Write out the whole listing again, exactly as given.
_ _ _ _ _ _ _
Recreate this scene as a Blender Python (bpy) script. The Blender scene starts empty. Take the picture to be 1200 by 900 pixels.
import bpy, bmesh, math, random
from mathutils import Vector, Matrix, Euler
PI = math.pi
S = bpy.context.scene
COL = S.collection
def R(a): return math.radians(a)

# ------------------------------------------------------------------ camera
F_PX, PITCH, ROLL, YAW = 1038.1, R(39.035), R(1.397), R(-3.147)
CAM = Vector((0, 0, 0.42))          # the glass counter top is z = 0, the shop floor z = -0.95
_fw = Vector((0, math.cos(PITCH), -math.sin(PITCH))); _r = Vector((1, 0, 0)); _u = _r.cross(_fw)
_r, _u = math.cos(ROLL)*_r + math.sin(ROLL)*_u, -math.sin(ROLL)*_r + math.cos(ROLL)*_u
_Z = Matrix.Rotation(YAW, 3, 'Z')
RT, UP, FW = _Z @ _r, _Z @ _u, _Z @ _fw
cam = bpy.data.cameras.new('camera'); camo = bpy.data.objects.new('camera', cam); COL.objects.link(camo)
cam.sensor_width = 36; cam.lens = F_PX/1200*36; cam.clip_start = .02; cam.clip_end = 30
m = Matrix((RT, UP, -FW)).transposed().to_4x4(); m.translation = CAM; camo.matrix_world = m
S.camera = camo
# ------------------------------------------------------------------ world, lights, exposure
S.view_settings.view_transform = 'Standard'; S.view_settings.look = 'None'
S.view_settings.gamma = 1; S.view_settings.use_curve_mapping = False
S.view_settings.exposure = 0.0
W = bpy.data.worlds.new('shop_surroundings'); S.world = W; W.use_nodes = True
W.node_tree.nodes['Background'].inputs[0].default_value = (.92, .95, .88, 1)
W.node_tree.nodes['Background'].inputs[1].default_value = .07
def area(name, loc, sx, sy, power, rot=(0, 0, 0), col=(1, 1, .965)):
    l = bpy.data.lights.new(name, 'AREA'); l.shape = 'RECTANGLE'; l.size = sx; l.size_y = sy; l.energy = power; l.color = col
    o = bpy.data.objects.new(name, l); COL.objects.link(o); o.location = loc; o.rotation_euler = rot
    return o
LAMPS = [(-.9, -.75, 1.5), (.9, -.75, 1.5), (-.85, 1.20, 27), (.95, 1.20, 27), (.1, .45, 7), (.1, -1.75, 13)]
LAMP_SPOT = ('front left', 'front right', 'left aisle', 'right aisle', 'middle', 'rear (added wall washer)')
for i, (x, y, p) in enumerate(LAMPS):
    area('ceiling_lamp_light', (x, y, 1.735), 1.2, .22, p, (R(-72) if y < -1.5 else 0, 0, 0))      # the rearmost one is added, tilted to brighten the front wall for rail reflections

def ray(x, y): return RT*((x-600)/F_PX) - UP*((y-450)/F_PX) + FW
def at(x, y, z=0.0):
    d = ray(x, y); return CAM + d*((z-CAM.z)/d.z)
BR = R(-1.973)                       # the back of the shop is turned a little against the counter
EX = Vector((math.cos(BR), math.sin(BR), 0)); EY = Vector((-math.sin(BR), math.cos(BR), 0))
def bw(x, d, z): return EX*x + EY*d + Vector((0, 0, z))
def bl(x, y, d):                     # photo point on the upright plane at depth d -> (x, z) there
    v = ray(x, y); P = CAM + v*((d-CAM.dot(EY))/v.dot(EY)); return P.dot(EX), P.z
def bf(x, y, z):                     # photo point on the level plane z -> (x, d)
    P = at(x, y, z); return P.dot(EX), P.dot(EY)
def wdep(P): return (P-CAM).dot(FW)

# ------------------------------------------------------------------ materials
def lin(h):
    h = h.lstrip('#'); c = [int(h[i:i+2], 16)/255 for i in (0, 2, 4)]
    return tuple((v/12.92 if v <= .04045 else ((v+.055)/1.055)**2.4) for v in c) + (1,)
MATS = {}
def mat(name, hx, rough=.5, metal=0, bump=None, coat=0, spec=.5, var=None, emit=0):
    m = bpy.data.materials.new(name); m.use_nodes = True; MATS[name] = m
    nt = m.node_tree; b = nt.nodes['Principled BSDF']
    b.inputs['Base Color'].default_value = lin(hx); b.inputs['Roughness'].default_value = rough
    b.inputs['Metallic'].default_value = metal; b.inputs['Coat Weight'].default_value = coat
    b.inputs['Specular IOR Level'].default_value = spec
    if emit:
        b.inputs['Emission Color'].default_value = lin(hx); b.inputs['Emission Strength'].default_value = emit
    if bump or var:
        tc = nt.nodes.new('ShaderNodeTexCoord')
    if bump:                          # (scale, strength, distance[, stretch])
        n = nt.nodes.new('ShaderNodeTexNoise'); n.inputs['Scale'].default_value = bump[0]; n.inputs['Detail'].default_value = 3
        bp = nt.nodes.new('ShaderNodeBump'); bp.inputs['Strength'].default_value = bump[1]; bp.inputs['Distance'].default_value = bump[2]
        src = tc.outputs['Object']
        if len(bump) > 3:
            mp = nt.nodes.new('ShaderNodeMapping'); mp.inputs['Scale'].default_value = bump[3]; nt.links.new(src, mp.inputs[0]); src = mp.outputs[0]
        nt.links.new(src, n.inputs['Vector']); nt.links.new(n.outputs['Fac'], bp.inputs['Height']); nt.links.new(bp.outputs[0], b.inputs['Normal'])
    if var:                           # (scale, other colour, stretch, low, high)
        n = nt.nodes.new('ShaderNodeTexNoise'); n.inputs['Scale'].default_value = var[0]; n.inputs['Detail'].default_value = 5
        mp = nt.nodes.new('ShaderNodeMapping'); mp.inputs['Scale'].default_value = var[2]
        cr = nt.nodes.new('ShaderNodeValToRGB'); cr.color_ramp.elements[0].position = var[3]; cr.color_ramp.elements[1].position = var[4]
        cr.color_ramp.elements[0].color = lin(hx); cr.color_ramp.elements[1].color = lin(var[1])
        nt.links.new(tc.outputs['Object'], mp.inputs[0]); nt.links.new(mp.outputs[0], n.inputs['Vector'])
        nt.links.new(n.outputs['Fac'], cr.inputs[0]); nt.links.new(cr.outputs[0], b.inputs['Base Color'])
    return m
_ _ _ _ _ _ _
= THE COMPLETED TASK =
Recreate this scene as a Blender Python (bpy) script. The Blender scene starts empty. Take the picture to be 1200 by 900 pixels.
import bpy, bmesh, math, random
from mathutils import Vector, Matrix, Euler
PI = math.pi
S = bpy.context.scene
COL = S.collection
def R(a): return math.radians(a)

# ------------------------------------------------------------------ camera
F_PX, PITCH, ROLL, YAW = 1038.1, R(39.035), R(1.397), R(-3.147)
CAM = Vector((0, 0, 0.42))          # the glass counter top is z = 0, the shop floor z = -0.95
_fw = Vector((0, math.cos(PITCH), -math.sin(PITCH))); _r = Vector((1, 0, 0)); _u = _r.cross(_fw)
_r, _u = math.cos(ROLL)*_r + math.sin(ROLL)*_u, -math.sin(ROLL)*_r + math.cos(ROLL)*_u
_Z = Matrix.Rotation(YAW, 3, 'Z')
RT, UP, FW = _Z @ _r, _Z @ _u, _Z @ _fw
cam = bpy.data.cameras.new('camera'); camo = bpy.data.objects.new('camera', cam); COL.objects.link(camo)
cam.sensor_width = 36; cam.lens = F_PX/1200*36; cam.clip_start = .02; cam.clip_end = 30
m = Matrix((RT, UP, -FW)).transposed().to_4x4(); m.translation = CAM; camo.matrix_world = m
S.camera = camo
# ------------------------------------------------------------------ world, lights, exposure
S.view_settings.view_transform = 'Standard'; S.view_settings.look = 'None'
S.view_settings.gamma = 1; S.view_settings.use_curve_mapping = False
S.view_settings.exposure = 0.0
W = bpy.data.worlds.new('shop_surroundings'); S.world = W; W.use_nodes = True
W.node_tree.nodes['Background'].inputs[0].default_value = (.92, .95, .88, 1)
W.node_tree.nodes['Background'].inputs[1].default_value = .07
def area(name, loc, sx, sy, power, rot=(0, 0, 0), col=(1, 1, .965)):
    l = bpy.data.lights.new(name, 'AREA'); l.shape = 'RECTANGLE'; l.size = sx; l.size_y = sy; l.energy = power; l.color = col
    o = bpy.data.objects.new(name, l); COL.objects.link(o); o.location = loc; o.rotation_euler = rot
    return o
LAMPS = [(-.9, -.75, 1.5), (.9, -.75, 1.5), (-.85, 1.20, 27), (.95, 1.20, 27), (.1, .45, 7), (.1, -1.75, 13)]
LAMP_SPOT = ('front left', 'front right', 'left aisle', 'right aisle', 'middle', 'rear (added wall washer)')
for i, (x, y, p) in enumerate(LAMPS):
    area('ceiling_lamp_light', (x, y, 1.735), 1.2, .22, p, (R(-72) if y < -1.5 else 0, 0, 0))      # the rearmost one is added, tilted to brighten the front wall for rail reflections

def ray(x, y): return RT*((x-600)/F_PX) - UP*((y-450)/F_PX) + FW
def at(x, y, z=0.0):
    d = ray(x, y); return CAM + d*((z-CAM.z)/d.z)
BR = R(-1.973)                       # the back of the shop is turned a little against the counter
EX = Vector((math.cos(BR), math.sin(BR), 0)); EY = Vector((-math.sin(BR), math.cos(BR), 0))
def bw(x, d, z): return EX*x + EY*d + Vector((0, 0, z))
def bl(x, y, d):                     # photo point on the upright plane at depth d -> (x, z) there
    v = ray(x, y); P = CAM + v*((d-CAM.dot(EY))/v.dot(EY)); return P.dot(EX), P.z
def bf(x, y, z):                     # photo point on the level plane z -> (x, d)
    P = at(x, y, z); return P.dot(EX), P.dot(EY)
def wdep(P): return (P-CAM).dot(FW)

# ------------------------------------------------------------------ materials
def lin(h):
    h = h.lstrip('#'); c = [int(h[i:i+2], 16)/255 for i in (0, 2, 4)]
    return tuple((v/12.92 if v <= .04045 else ((v+.055)/1.055)**2.4) for v in c) + (1,)
MATS = {}
def mat(name, hx, rough=.5, metal=0, bump=None, coat=0, spec=.5, var=None, emit=0):
    m = bpy.data.materials.new(name); m.use_nodes = True; MATS[name] = m
    nt = m.node_tree; b = nt.nodes['Principled BSDF']
    b.inputs['Base Color'].default_value = lin(hx); b.inputs['Roughness'].default_value = rough
    b.inputs['Metallic'].default_value = metal; b.inputs['Coat Weight'].default_value = coat
    b.inputs['Specular IOR Level'].default_value = spec
    if emit:
        b.inputs['Emission Color'].default_value = lin(hx); b.inputs['Emission Strength'].default_value = emit
    if bump or var:
        tc = nt.nodes.new('ShaderNodeTexCoord')
    if bump:                          # (scale, strength, distance[, stretch])
        n = nt.nodes.new('ShaderNodeTexNoise'); n.inputs['Scale'].default_value = bump[0]; n.inputs['Detail'].default_value = 3
        bp = nt.nodes.new('ShaderNodeBump'); bp.inputs['Strength'].default_value = bump[1]; bp.inputs['Distance'].default_value = bump[2]
        src = tc.outputs['Object']
        if len(bump) > 3:
            mp = nt.nodes.new('ShaderNodeMapping'); mp.inputs['Scale'].default_value = bump[3]; nt.links.new(src, mp.inputs[0]); src = mp.outputs[0]
        nt.links.new(src, n.inputs['Vector']); nt.links.new(n.outputs['Fac'], bp.inputs['Height']); nt.links.new(bp.outputs[0], b.inputs['Normal'])
    if var:                           # (scale, other colour, stretch, low, high)
        n = nt.nodes.new('ShaderNodeTexNoise'); n.inputs['Scale'].default_value = var[0]; n.inputs['Detail'].default_value = 5
        mp = nt.nodes.new('ShaderNodeMapping'); mp.inputs['Scale'].default_value = var[2]
        cr = nt.nodes.new('ShaderNodeValToRGB'); cr.color_ramp.elements[0].position = var[3]; cr.color_ramp.elements[1].position = var[4]
        cr.color_ramp.elements[0].color = lin(hx); cr.color_ramp.elements[1].color = lin(var[1])
        nt.links.new(tc.outputs['Object'], mp.inputs[0]); nt.links.new(mp.outputs[0], n.inputs['Vector'])
        nt.links.new(n.outputs['Fac'], cr.inputs[0]); nt.links.new(cr.outputs[0], b.inputs['Base Color'])
    return m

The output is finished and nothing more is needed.